Straight up, this place was creepy as hell. The screen loomed high and large, dominating the view of half the windows of the house. The speaker sets that once hooked onto the cars were all still in place, hanging from the short posts that dotted the crumbling asphalt at regular intervals. What little wind drifted through town found a way to whip and howl around the screen’s scaffolding in such a cliched fashion it would have been funny, had I not been 14 years old and already quite skittish.

Not only were we living on the set of approximately nine different horror films, but we were also sharing the house. Dale’s old work-colleague also lived there; a fairly vulgar man called Jason. Mum and Robby called him Basin; as in Jason Jason, pass the basin, I think I’m gonna be sick. So it was Dale, Mum, Robby, me, Lauren, Tommy, Taren, Basin, and Basin’s girlfriend Lee, all living at Drive In Nightmare House.

Our introduction to Lee was as follows: Basin was giving a tour of the house. The first room up the hallway is his room. He opens the door, where Lee is sitting on an unsheeted mattress on the floor, reading. He says “everyone, this is Lee”. Lee looks up, sees two women, a 14 year old, a 7 year old, and a 3 year old, and decides the best response is to leap off the mattress and charge for the doorway, screaming “SHUT THE FUCKING DOOR CUNT WERE YOU BORN IN A FUCKING TENT!?” and slamming the door in all our faces.

Basin turned around, almost (but not quite) as shocked as the rest of us. “She’s…she’s tired.”

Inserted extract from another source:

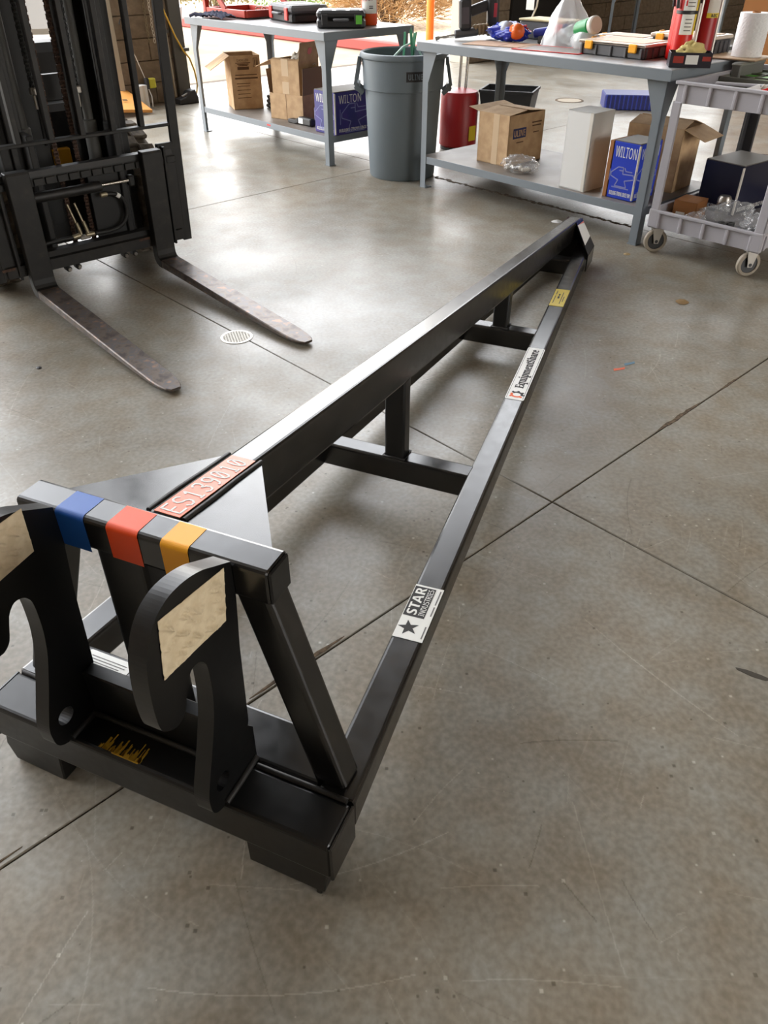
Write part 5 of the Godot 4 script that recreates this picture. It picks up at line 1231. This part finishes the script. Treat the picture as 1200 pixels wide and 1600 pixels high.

Within two weeks, it was decided that maybe five adults (well, four adults and some sort of earth-bound banshee), one teenager, and three children living in one of the set pieces from Silent Hill was so incredibly untenable it was actually unelevenortwelveable. So we absconded Drive In Nightmare House for some emergency short-term accommodation provided by the mines in the area.

Living underneath the silent spectre of an abandoned drive-in theatre, or huddle in some fugacious corporate-owned shell for the sad and unstable? Welcome to Moranbah.